I could keep going, but I’ll finish off with Yuki. Her entire development as a character was great. Unlike Hikari and Kyoko, Yuki wasn’t comfortable with her demi nature. She wasn’t sure how far reaching her powers went. Thus, she distanced herself from her classmates. This, in turn, cased a different set of problems.

Through the help of Tetsuo and her friends, Yuki learned to understand who she was. Little by little she opened up. We began to see a young woman with many different aspects of her personality. One of the big ones was finding out what she was a nerd for. And yes, there was something she nerd-ed out hard over. It was hilarious.

Having all these different characters come together made Demi-chan a blast to watch. Through them, the show dealt with ideas and topics I didn’t expect. This made this series move past being an above average high school anime.

The Premise

As a standalone comedy, this was hysterical. But Demi-chan was more than that. You shouldn’t write this off as another “high school life” story. While that was what this series was at its heart, it went much deeper. I would even dare say, “insightful.”

For one, this show didn’t ignore the centuries of legends behind each of these characters. It instead embraced them and gave a more logical meaning to them. Why would a vampire dislike garlic? How can a dullahan function with its head separate? Why do snow women tales tend to be tragedies? What aspects of these stories are true? What qualities have arisen from misinterpretations? And what has come about due to humans fearing what they don’t understand?

It was a fascinating take on the whole monster girl troupe. This showed that are explanations for things. Not knowing something isn’t an excuse to make excuses. How is it fair to judge something when you’re not willing to see the whole picture? Or to be blunt, how is it okay?

Am I reading too much into this? I wouldn’t say so. Whether intentional or not, this series hit upon something. And I’m willing to bet the storytellers knew what they were doing. This was just one of several good messages that came out of this show.

The one that struck me the most dealt with how to see other people for who they are. The world of Demi-chan involved the growing acceptance of demi-humans in society. At no time were Hikari, Kyoko, or Yuki singled out for being a demi. The rest of the school treated them as they would any other human.

On the surface that sounds wonderful. But is it? No one saw the girls as different. And the series did an outstanding job at illustrating an important point. Treating someone as not different isn’t an automatic good. In fact, this can be as harmful as pure discrimination. More than that, it is an offshoot of discrimination.

Hikari, Kyoko, and Yuki were teenagers. They deserved every opportunity given to any other teenager. Yet that didn’t change them being demi-humans. This meant they had problems and difficulties unique to them. For a human to treat these three as any other human would ignore key aspects that made them, them.

There’s a difference between seeing someone as different and seeing someone as inferior. Hikari, Kyoko, and Yuki’s classmates may never truly understand what it means to be a demi-human. The reverse is true too. Hikari, Kyoko, and Yuki may never get what it means to be truly human. The most any of them can do is accept that differences exist and go from there. Just demonstrating a genuine effort goes a long way.

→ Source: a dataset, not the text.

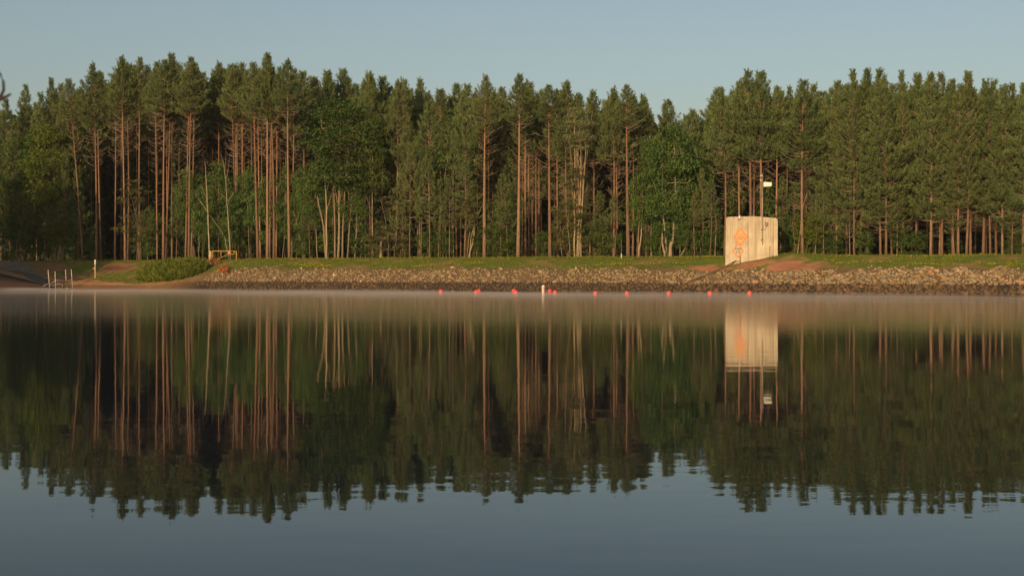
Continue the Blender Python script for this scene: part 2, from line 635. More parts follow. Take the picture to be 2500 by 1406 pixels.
# the shore the photographer stands on
b = MB()
ny = [-400, -60, -20, -6, -1, 2.5, 5.0, 6.5, 8.2, 12]
nz = [9, 2.4, 1.5, 0.95, 0.62, 0.45, 0.2, -0.05, -0.6, -2]
nx = [-420, -120, -40, -15, -6, -2, 0, 2, 6, 15, 40, 120, 420]
for j, (yy, zz) in enumerate(zip(ny, nz)):
    for i, xx in enumerate(nx):
        b.v.append(Vector((xx, yy + 0.4 * math.sin(i * 2.1 + j), zz + 0.05 * math.sin(i * 3.3 + j * 1.7))))
for j in range(len(ny) - 1):
    for i in range(len(nx) - 1):
        q = j * len(nx) + i
        b.f.append((q, q + 1, q + 1 + len(nx), q + len(nx)))
        b.m.append(0)
M['near'] = surf('near_bank_turf', (0.10, 0.10, 0.045), 0.95, 0.1, scale=2, vary=0.4, bmp=0.5)
tag(b.build('near_bank', M['near'], smooth=True), kind='structure')

wm = mesh_from('water', [(-1500, -40, 0), (1500, -40, 0), (1500, 900, 0), (-1500, 900, 0)], [(0, 1, 2, 3)], [M['water']])
tag(obj('water', wm), kind='structure')

# boat ramp, a concrete strip running down into the water
rp = [(u_of(px, v), v, hw) for (px, v, hw) in ((112, -1.0, 1.6), (100, 2.5, 2.0), (78, 6.5, 2.3), (46, 10.5, 2.5), (8, 14.0, 2.6), (-40, 16.5, 2.6), (-100, 18.0, 2.6))]
b = MB()
cs = []
for i in range(len(rp) - 1):
    for t in np.linspace(0, 1, 9)[:-1]:
        cs.append(tuple(rp[i][k] * (1 - t) + rp[i + 1][k] * t for k in range(3)))
cs.append(rp[-1])
for (u, v, hw) in cs:
    for s in np.linspace(-1, 1, 7):
        x, y = xy(u + s * hw, v + 0.25 * s * hw)
        b.v.append(Vector((x, y, gz(x, y) + 0.05)))
for i in range(len(cs) - 1):
    for k in range(6):
        q = i * 7 + k
        b.f.append((q, q + 1, q + 8, q + 7))
        b.m.append(0)
tag(b.build('boat_ramp', M['ramp'], smooth=True), kind='structure')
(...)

Demi-chan did a much better job of articulating its point that I did explaining it.

Now, if you think this is all well and good in the confines of the show, I want you to try something. Replace human and demi-human with examples found in our world. See what kind of conclusions you come up with then.

A story can be funny and joke around a bunch. But like any other tool, if you know how to use them, you can make something quite special.

Kyoko, Hikari, Yuki

Series Negatives

I would’ve liked to see the characters spread out more. It would’ve been nice to a few more Hikari only episodes. As well as more Kyoko and Yuki centric plots. Then it also would’ve been great to have all three together more. Not only the trio alone but with Tetsuo and Sakie. While we’re at it, having more time with Tetsuo and Sakie together wouldn’t have hurt.

What I’m saying is, this show wasn’t long enough. I don’t feel we even scratched the surface of what could’ve happened. There were elements that felt rushed and underdeveloped. Though that meant attention went to other aspects to make them better.

Of problems to have, this is not a bad one. I hope Demi-chan becomes successful enough to warrant another season. It needs one.

That aside, there were a few things I thought were weird.

As I said earlier, this series tried to explain fairy tales with science. The concept worked and was a lot of fun. Although, there were times when it got a bit too sciencey. Characters were saying things that, I guess, made sense. Could I retell all the explanations given? No, not at all. Please don’t ask me how Kyoko's alternate dimension neck worked.

Finally, there was the ending. This show had two endings. This show had two really good endings. Both were separate, yet well-done caps to the series. That's fine and everything, but the better of the two came first. Actually, the second couldn’t have happened without the first. Except the first was more poignant. That and the first was group based. The second was more a Hikari ending. Though the second still wasn’t bad. And do you see the problem?

By the way, there was a thirteenth episode that aired a few months after the conclusion. It would’ve been a nice addition on its own. Or at least that would be the case if it didn’t one hundred percent hint at a second season. So, going back to what I said at the beginning of this section, there needs to be a second season.

Other than those things, I’ve got nothing else to say here.

Final Thoughts

At the start, I mentioned how I learned of this series at a bookstore. At the time, I didn’t pick it up. I’m going to now.

This show was great. The characters made this one of the funniest high school anime I’ve seen. They also helped tell a good message. There's so much more to this one than meets the eyes.

There’s a lot that can be done. I want to learn more about Hikari, Kyoko, and Yuki. I want to see how much stronger Tetsuo becomes as their mentor. I don’t want this to be over.

Without a doubt, Demi-chan wa Kataritai is worth checking out.